Thursday, December 1, 2011

Republican presidency? Can't be worse

It's looking increasingly like the Republican nominee for President will be either Mr Romney or, slightly less likely, Mr Gingrich. Romney has been the front runner for most of the campaign (and when not, the man to beat.) Gingrich follows a trail of beaten down nominees of the moment - Bachmann, Perry, and Herman Munster, who have had a few moments in the Sun before it become obvious they were unelectable lunatics.

From the point of view of this liberal, I'm down with either. I wouldn't vote for either, don't get me wrong, but Obama needs to be thrown out at this election, and pretty much the only reason not to vote him out is if the Republicans nominate someone much worse. Given that, I can safely cast a vote for a liberal third party candidate at this election knowing I will not be throwing the country to the wolves by not voting for a lesser-of-two-evils candidate.

Why Gingrich and Romney? Well, I'm sure the former is going to be more controversial, but actually I'd like either to win because I don't believe, at heart, either's evil, and Romney has the added benefit there's a 10% chance or so that he'll completely divide conservatives when he becomes President.

While the knocked down candidates may have been loonies, neither Gingrich nor Romney are. Both are to some degree technocrats, they may rant and rave in public and occasionally say some very extreme things, but in power they try to find academically smart solutions, according to their respective ideologies, to real problems.

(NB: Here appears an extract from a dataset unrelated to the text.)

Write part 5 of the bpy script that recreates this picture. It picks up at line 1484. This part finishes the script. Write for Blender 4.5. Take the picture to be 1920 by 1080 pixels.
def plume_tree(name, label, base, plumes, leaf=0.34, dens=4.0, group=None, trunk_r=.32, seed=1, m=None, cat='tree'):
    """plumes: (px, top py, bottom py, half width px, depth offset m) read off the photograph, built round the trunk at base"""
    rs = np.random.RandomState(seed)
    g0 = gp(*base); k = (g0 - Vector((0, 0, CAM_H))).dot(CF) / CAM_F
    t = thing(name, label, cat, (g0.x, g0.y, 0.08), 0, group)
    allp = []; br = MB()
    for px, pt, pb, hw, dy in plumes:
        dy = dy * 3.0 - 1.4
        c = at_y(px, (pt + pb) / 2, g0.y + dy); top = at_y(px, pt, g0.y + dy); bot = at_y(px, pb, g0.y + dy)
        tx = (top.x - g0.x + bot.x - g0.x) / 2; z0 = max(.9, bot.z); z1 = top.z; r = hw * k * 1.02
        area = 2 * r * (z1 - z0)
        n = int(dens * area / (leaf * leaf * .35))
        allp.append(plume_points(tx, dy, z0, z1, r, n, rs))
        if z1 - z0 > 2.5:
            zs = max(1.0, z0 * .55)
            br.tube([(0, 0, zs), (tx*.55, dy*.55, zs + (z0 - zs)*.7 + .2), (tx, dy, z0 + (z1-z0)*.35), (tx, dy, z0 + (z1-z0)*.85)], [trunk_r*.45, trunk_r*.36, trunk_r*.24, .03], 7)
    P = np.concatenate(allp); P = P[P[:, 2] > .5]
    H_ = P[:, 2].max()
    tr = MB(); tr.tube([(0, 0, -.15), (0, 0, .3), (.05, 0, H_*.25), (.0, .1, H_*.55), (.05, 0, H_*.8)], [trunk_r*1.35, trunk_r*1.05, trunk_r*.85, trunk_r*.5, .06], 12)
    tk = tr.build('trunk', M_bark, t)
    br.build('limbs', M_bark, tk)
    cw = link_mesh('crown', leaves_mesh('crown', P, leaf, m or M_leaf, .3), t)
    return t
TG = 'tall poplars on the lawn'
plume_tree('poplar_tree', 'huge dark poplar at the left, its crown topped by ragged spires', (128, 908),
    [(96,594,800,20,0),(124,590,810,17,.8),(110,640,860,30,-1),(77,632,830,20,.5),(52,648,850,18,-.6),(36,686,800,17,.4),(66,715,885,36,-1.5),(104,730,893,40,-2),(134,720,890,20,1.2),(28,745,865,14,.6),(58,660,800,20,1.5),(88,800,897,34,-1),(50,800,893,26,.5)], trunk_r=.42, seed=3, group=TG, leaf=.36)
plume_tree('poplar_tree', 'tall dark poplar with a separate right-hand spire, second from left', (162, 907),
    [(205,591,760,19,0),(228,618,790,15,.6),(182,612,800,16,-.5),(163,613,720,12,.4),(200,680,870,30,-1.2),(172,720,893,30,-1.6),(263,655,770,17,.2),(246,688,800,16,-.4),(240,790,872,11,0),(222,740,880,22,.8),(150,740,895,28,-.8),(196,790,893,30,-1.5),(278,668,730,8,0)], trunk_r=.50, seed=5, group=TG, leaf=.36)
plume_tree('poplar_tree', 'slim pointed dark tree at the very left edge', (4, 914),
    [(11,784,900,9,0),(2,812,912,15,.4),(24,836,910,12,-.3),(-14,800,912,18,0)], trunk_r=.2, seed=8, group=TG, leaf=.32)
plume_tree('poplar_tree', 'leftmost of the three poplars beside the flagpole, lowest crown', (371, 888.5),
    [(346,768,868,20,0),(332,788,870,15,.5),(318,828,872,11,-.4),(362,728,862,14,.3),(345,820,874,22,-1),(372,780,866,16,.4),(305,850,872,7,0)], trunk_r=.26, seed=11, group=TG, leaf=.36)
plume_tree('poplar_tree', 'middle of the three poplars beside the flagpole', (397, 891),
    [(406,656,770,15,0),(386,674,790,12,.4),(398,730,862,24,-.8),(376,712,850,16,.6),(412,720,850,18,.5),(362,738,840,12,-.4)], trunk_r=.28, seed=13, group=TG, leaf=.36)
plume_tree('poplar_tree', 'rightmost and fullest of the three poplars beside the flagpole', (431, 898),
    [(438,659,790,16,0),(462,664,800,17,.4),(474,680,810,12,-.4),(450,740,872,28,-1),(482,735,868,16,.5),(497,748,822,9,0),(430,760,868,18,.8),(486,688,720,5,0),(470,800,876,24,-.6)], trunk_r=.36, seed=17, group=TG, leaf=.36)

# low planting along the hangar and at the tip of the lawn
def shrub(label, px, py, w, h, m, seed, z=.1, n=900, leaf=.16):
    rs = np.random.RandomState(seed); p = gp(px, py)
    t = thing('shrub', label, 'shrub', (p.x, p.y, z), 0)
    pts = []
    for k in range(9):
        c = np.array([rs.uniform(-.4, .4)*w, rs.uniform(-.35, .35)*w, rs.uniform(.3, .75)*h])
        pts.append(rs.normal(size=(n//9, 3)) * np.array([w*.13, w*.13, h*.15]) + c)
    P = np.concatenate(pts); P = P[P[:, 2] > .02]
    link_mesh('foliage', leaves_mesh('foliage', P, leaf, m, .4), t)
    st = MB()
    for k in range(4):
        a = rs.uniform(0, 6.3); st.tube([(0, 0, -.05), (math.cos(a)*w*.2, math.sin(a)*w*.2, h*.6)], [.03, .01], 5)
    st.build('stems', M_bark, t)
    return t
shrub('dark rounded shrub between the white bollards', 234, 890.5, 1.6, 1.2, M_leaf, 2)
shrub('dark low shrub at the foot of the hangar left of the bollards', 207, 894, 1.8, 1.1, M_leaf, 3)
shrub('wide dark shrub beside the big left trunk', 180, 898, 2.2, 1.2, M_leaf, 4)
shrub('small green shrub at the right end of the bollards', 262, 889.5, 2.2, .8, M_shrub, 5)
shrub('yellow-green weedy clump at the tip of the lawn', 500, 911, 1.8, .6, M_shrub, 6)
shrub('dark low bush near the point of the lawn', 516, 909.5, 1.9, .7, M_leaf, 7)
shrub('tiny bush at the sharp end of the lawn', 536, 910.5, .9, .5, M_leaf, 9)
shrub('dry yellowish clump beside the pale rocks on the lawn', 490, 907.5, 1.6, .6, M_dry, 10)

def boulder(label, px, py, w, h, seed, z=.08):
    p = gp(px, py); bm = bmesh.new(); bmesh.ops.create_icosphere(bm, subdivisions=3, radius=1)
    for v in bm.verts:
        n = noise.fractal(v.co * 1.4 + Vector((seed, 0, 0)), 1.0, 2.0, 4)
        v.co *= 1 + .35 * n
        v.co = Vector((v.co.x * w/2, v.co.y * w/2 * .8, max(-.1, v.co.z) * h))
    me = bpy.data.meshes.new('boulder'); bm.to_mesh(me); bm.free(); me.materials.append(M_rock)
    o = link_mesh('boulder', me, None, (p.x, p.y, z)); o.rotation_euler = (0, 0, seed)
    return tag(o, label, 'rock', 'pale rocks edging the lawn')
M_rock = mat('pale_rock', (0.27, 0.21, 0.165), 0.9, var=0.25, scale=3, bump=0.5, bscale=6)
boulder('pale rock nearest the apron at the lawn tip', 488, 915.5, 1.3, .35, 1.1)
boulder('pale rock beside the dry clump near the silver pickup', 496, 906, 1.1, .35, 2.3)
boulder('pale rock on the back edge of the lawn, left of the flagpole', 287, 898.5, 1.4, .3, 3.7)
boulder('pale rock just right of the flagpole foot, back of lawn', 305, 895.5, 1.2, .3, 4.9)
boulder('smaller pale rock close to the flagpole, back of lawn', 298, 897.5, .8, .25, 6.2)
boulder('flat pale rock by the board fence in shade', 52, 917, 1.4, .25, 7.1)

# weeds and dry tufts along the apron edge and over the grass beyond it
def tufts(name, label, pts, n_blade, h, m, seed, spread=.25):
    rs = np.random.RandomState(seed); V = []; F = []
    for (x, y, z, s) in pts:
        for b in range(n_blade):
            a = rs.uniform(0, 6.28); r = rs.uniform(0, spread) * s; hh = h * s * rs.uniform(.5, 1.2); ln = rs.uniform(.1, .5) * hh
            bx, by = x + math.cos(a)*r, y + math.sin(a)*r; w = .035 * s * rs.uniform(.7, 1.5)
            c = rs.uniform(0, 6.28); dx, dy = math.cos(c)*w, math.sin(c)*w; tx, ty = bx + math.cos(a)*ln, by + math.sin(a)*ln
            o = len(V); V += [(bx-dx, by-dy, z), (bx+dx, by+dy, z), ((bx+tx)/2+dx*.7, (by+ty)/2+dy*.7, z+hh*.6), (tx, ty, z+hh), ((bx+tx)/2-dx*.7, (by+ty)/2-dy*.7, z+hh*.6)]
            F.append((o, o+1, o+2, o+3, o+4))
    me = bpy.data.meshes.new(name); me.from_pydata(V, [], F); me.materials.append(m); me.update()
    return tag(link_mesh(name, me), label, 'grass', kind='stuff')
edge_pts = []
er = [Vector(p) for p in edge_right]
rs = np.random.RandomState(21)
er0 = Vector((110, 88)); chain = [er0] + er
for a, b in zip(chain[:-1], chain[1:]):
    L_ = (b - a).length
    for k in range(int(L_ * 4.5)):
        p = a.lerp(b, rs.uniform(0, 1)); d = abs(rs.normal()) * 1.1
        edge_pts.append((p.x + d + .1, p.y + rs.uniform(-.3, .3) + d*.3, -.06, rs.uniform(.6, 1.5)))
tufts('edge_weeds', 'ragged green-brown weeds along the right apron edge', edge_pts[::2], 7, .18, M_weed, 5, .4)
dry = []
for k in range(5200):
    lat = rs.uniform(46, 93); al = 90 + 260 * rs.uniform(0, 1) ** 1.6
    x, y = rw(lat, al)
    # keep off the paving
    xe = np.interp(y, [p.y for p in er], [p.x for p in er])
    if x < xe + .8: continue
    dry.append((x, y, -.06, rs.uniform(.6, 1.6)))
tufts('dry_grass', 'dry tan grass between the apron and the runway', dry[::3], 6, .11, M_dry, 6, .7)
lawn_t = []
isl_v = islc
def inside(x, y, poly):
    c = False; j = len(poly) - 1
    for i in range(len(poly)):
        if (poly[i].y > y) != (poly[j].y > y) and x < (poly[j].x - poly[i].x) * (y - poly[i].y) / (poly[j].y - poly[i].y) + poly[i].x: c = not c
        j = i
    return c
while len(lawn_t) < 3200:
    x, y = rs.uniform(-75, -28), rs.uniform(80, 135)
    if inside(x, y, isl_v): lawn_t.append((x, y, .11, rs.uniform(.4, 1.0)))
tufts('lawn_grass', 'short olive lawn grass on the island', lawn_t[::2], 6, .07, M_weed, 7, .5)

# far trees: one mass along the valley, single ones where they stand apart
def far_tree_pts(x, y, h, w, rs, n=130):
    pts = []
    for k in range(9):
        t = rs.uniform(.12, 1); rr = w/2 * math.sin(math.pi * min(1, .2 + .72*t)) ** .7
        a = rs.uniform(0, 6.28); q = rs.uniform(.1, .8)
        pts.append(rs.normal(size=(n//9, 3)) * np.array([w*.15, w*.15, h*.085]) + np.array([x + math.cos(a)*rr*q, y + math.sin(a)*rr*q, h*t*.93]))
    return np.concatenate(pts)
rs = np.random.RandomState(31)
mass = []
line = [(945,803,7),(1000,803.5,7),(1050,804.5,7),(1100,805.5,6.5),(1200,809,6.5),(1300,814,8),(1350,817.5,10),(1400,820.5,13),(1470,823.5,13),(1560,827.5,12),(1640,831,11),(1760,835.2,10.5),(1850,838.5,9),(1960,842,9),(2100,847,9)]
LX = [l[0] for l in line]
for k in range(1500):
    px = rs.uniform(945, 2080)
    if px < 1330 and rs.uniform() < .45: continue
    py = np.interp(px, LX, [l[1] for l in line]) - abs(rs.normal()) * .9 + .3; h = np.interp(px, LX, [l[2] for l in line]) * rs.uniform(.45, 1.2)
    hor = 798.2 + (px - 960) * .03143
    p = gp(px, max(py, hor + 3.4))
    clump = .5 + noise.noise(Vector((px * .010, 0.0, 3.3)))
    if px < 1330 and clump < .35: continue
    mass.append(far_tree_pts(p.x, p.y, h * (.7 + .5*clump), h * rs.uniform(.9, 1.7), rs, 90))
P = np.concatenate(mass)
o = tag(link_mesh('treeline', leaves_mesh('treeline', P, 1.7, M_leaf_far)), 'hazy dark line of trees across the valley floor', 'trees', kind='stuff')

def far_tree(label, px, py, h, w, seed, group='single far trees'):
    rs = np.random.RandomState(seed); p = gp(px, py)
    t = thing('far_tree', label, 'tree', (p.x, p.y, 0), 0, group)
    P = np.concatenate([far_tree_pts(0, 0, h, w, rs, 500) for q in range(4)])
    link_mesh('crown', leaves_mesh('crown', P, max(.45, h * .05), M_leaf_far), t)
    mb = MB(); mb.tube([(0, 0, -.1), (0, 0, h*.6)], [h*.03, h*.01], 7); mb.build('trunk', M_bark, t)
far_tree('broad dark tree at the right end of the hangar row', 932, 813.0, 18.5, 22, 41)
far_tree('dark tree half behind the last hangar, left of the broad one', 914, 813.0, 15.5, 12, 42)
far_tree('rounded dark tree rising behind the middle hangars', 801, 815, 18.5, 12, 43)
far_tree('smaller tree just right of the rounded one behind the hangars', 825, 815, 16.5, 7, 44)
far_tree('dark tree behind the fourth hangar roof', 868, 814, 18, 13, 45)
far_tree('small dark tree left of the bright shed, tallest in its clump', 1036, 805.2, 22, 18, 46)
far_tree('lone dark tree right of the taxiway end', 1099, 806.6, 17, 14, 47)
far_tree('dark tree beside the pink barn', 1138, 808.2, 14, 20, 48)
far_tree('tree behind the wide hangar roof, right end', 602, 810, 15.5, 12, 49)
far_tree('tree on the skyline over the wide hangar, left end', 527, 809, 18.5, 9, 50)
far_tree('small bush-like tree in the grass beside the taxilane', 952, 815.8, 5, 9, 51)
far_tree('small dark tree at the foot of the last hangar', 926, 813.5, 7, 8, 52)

Is there any evidence Romney would be worse than Obama on the issues that matter most to me? I don't see any. Obama's far right views on the surveillance state, on torturing whistleblowers, on extra-judicial executions, do not seem to me to be bettered by anything either has said. Indeed, it seems probable that those views both has put in public that appear to show fear of terrorism are as much to do with appealing to the Republican base as anything else. There is a strong chance that Romney would actually be more liberal than Obama, and a slight chance that Gingrich would be too.


Romney would be an interesting President because he's a city man in a party normally associated with country politics. That means he takes some interesting positions not normally widely associated with Republicanism such as gun control. If Romney can engineer a Republican dominated Congress, that could be his - and the Republican's - undoing. Conventional wisdom is that Republicans would never vote for a gun control bill. But the reality is that dominating congress can only be done by taking seats from Democrats, and in general the pro- and anti- gun-control lines are drawn not by ideology but by location and demographics. This is why someone like Guiliani, considered far-right by most liberals, takes the pro-gun control line. And while Democrats are scared to go there, Republicans have no reason to be. A Republican party dominated and controlled by City-Republicans may well pass some laws that undermine key planks of its support for decades to come.

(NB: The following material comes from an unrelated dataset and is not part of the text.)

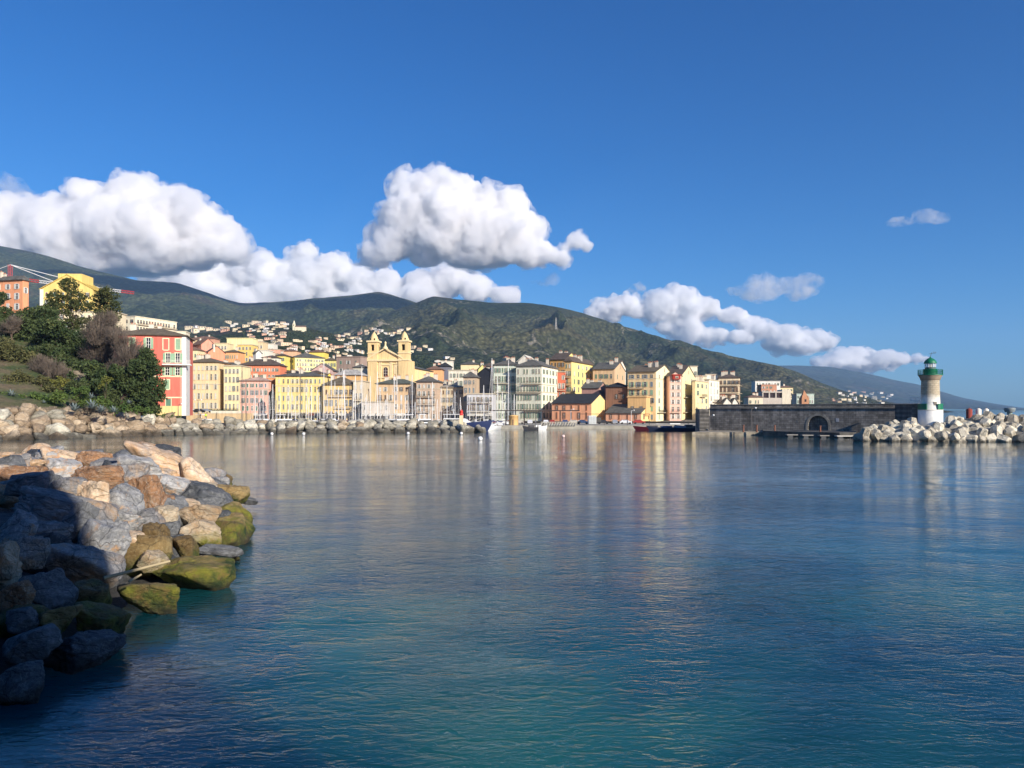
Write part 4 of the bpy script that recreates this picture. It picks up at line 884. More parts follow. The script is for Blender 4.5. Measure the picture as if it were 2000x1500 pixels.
    m = MB(); m.box(-.3, .3, -r0*.80-.05, -r0*.80+.15, Z(792), Z(785), plain((.2,.18,.15), .8, 'door_wood')); m.build('door', root)
    for px, r in ((1795, 1.0),):
        pass
    # green rail on the mole's end around the tower foot
    rt = empty('railing', P(1790, 801, 160)); tag(rt, 'thin grey green railing on the mole end left of the lighthouse', 'railing')
    m = MB(); w = X(1800, 160)-X(1776, 160)
    for i in range(9): m.tube((-w/2+w*i/8, 0, 0), (-w/2+w*i/8, 0, 1.3), .04, .04, g, 4)
    for z in (.65, 1.3): m.tube((-w/2, 0, z), (w/2, 0, z), .035, .035, g, 4)
    m.build('rail', rt)
    rt.location.z = Zp(790, 165)+.1
lighthouse()
# end block of the mole under the lighthouse
q = empty('mole_head', (X(1776,160), 160, 0)); tag(q, 'square stone head of the mole just left of the lighthouse base', 'wall')
m = MB(); m.box(0, X(1796,160)-X(1776,160), -1, 6, -.5, Zp(790.5,160), masonry('head_masonry', (.30,.27,.24), 1, .5)); m.build('wall', q)
m = MB(); m.box(-.3, X(1796,160)-X(1776,160)+.1, -1.3, 6.3, Zp(790.5,160), Zp(789,160), plain((.3,.28,.24), .9, 'coping_stone', 0, .4, .8)); m.build('coping', q)
# ---------- rocks ----------
def rock_mat(name, a, b_, vein, moss=0.0, wet=True, sc=1.0, stain=.0):
    m, t, b = new_mat(name); o = objc(t); g = geo(t)
    ri = rnd(t)
    n = noise(t, .55*sc, 6, .65, o, 1.2)
    sh = math_(t, 'MULTIPLY', math_(t, 'SUBTRACT', ri, .5), .28)
    c = mix(t, ramp(t, math_(t, 'ADD', n, sh), [(.40, 0), (.58, 1)]), a, b_)
    vn = noise(t, .8*sc, 6, .6, o, 2.2); vn2 = noise(t, 1.7*sc, 5, .6, o, 1.5)
    ve = math_(t, 'MAXIMUM', ramp(t, vn, [(.485, 0), (.5, 1), (.515, 0)]), ramp(t, vn2, [(.49, 0), (.5, .8), (.51, 0)]))
    c = mix(t, math_(t, 'MULTIPLY', ve, .6), c, vein)
    vo = nd(t, 'ShaderNodeTexVoronoi', feature='DISTANCE_TO_EDGE'); vo.inputs['Scale'].default_value = .9*sc
    wv = nd(t, 'ShaderNodeVectorMath', operation='ADD'); nz = nd(t, 'ShaderNodeTexNoise'); nz.inputs['Scale'].default_value = 1.2; nz.inputs['Detail'].default_value = 5; t.links.new(o, nz.inputs[0]); t.links.new(o, wv.inputs[0]); t.links.new(nz.outputs['Color'], wv.inputs[1]); t.links.new(wv.outputs[0], vo.inputs[0])
    crack = ramp(t, vo.outputs['Distance'], [(0, 0), (.03, 1)])
    c = mix(t, 1, c, ramp(t, crack, [(0, .55), (1, 1.0)]), 'MULTIPLY')
    c = mix(t, 1, c, ramp(t, noise(t, 2.2*sc, 8, .72, o), [(.28, .5), (.66, 1.3)]), 'MULTIPLY')
    st_ = math_(t, 'ADD', noise(t, .9*sc, 5, .7, o, .8), math_(t, 'MULTIPLY', math_(t, 'SUBTRACT', ri, .5), .12))
    c = mix(t, ramp(t, st_, [(.54, 0), (.63, stain)]), c, (.58,.33,.15))
    c = mix(t, 1, c, ramp(t, ri, [(0, .75), (1, 1.2)]), 'MULTIPLY')
    sp = nd(t, 'ShaderNodeSeparateXYZ'); t.links.new(g, sp.inputs[0])
    zn = math_(t, 'ADD', sp.outputs[2], math_(t, 'MULTIPLY', math_(t, 'SUBTRACT', noise(t, 1.3, 4, .6, g), .5), 1.5))
    if moss:
        mc = mix(t, ramp(t, noise(t, 1.1, 6, .7, g), [(.38, 0), (.58, 1)]), (.022, .045, .006), (.19, .185, .018)); mc = mix(t, ramp(t, noise(t, 2.3, 6, .7, g), [(.5, 0), (.68, .9)]), mc, (.20, .12, .035))
        f = nd(t, 'ShaderNodeMapRange'); t.links.new(zn, f.inputs[0]); f.inputs[1].default_value = moss+.25; f.inputs[2].default_value = moss-.25
        c = mix(t, f.outputs[0], c, mc)
    f = nd(t, 'ShaderNodeMapRange'); t.links.new(zn, f.inputs[0]); f.inputs[1].default_value = .55 if wet else 1.5; f.inputs[2].default_value = .1 if wet else .7
    c = mix(t, math_(t, 'MULTIPLY', f.outputs[0], .8), c, (.022, .018, .012))
    t.links.new(c, b.inputs['Base Color'])
    b.inputs['Roughness'].default_value = .82
    h = math_(t, 'ADD', noise(t, 1.6*sc, 10, .75, o), math_(t, 'MULTIPLY', crack, .12))
    bump(t, b, h, .9, .32/sc); return m
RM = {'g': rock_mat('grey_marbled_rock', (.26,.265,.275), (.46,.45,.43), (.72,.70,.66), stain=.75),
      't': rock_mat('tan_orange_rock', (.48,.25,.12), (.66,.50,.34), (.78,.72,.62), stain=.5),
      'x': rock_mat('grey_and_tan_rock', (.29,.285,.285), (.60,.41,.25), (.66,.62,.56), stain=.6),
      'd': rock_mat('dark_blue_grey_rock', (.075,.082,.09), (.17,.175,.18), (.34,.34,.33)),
      'm': rock_mat('mossy_rock', (.22,.14,.05), (.34,.24,.10), (.42,.34,.18), .95),
      'n': rock_mat('tan_rock_with_moss_foot', (.46,.30,.16), (.56,.46,.32), (.6,.55,.45), .85)}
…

Gingrich's major problem is that he's also somewhat on the slimy side when it comes to politics, he wants power (which is why he keeps running for President despite - this time excepting - always being knocked out at an early stage.) He was extremely successful with the framing exercises of the early nineties and practically made "Liberal" a bad word. He went after Clinton for consensual sexual transgressions and almost brought the country to its knees in doing so despite his own, somewhat worse, private life.

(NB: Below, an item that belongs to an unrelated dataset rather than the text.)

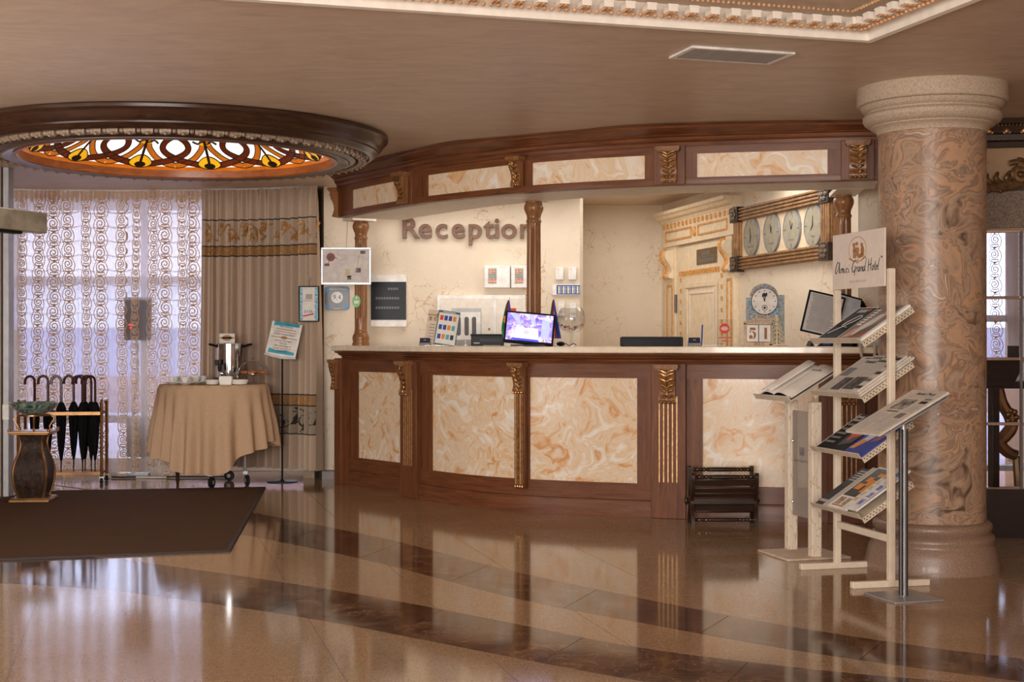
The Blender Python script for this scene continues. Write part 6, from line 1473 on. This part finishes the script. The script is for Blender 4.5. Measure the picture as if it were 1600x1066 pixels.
# shelf 4
b1 = printed('newspaper', 'black and white newspaper at the left of the lowest shelf', 'newspaper', onshelf(3, .012, .004, .001), .13, .35, .010, mk('black_newsprint', (34, 32, 34), .6), 'newspapers on the lowest shelf')
pr(b1, .01, .12, .04, .06, M_lgrey, .010); lines(b1, .02, .10, .24, .34, 5, .010, M_lgrey); pr(b1, .095, .13, 0, .35, M_paper, .0102)
b2_ = printed('newspaper', 'plain printed newspaper second from left, lowest shelf', 'newspaper', onshelf(3, .125, .006, .014), .12, .36, .006, M_news, 'newspapers on the lowest shelf'); lines(b2_, .008, .11, .02, .34, 26, .006)
b3 = printed('newspaper', 'colour newspaper with an orange crowd photograph, lowest shelf', 'newspaper', onshelf(3, .215, .004, .0225), .21, .36, .012, M_paper, 'newspapers on the lowest shelf')
pr(b3, .012, .20, .10, .345, mk('dark_crowd_print', (52, 48, 46), .5, var=.5, vs=40), .012, 'photo')
for x, y, w, h in ((.03, .16, .06, .05), (.09, .20, .06, .05), (.12, .14, .06, .06), (.05, .23, .05, .04), (.10, .28, .05, .03)): pr(b3, x, x+w, y, y+h, M_orange, .0126, 'orange_print')
for x in (.03, .11): pr(b3, x, x+.06, .025, .085, mk('mixed_photo_print', (150, 128, 104), .6), .0126, 'photo'); pr(b3, .03, .17, .012, .020, M_orange, .0128)
b4 = printed('newspaper', 'white newspaper with blue and gold characters, lowest shelf right', 'newspaper', onshelf(3, .40, .004, .038), .155, .36, .010, mk('white_newsprint', (226, 220, 212), .7), 'newspapers on the lowest shelf')
for k, ch in enumerate('俄罗斯龙报'): text(ch, .050, T(.105, .31-.062*k, .0105) @ RZ(0), M_blue, b4)
for k, ch in enumerate('中国人民日报'): text(ch, .036, T(.028, .325-.05*k, .0105), mk('gold_ink', (176, 138, 76), .5), b4)
pr(b4, .145, .149, .02, .34, M_blue, .0102)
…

But Gingrich is, at heart, a technocrat. He tries to find free market solutions to real problems rather than pretending the problems do not exist. While Romney's healthcare reforms may have formed the roots of Obamacare, the reality is that they first cropped up during Gingrich's leadership of the opposition at the time of Clinton's health care proposals. The healthcare proposal, which included an individual mandate, never went anywhere, but it was typical of Gingrich's approach, an attempt to craft a system that would leave the majority of the health system in the free market, while creating an infrastructure to ensure it was available to everyone, the goal of any real healthcare reform.

Gingrich is also notable as being one of the early supporters of the Internet, at a time when it was barely heard of outside of nerd circles.

The bottom line is that I don't think either candidate will cause the collapse of America, or if they do, Obama would do it sooner. As such, given a vote for Obama is a support for torture, executive ignorance of the rule of law, unnecessary and blatantly illegal wars, compromises that are worse than doing nothing, and not giving a rat's behind about the unemployed, victims of corporate malfeasance, and general cronyism, I believe that it would be better to vote for a liberal third party thereby allowing either candidate to win, than to vote for Obama.



1 comment:

  1. I really doubt that a man with two affairs & divorces under his belt can pull enough of the morality crowd to the voting booth.

    I agree that Romney would be a lesser evil.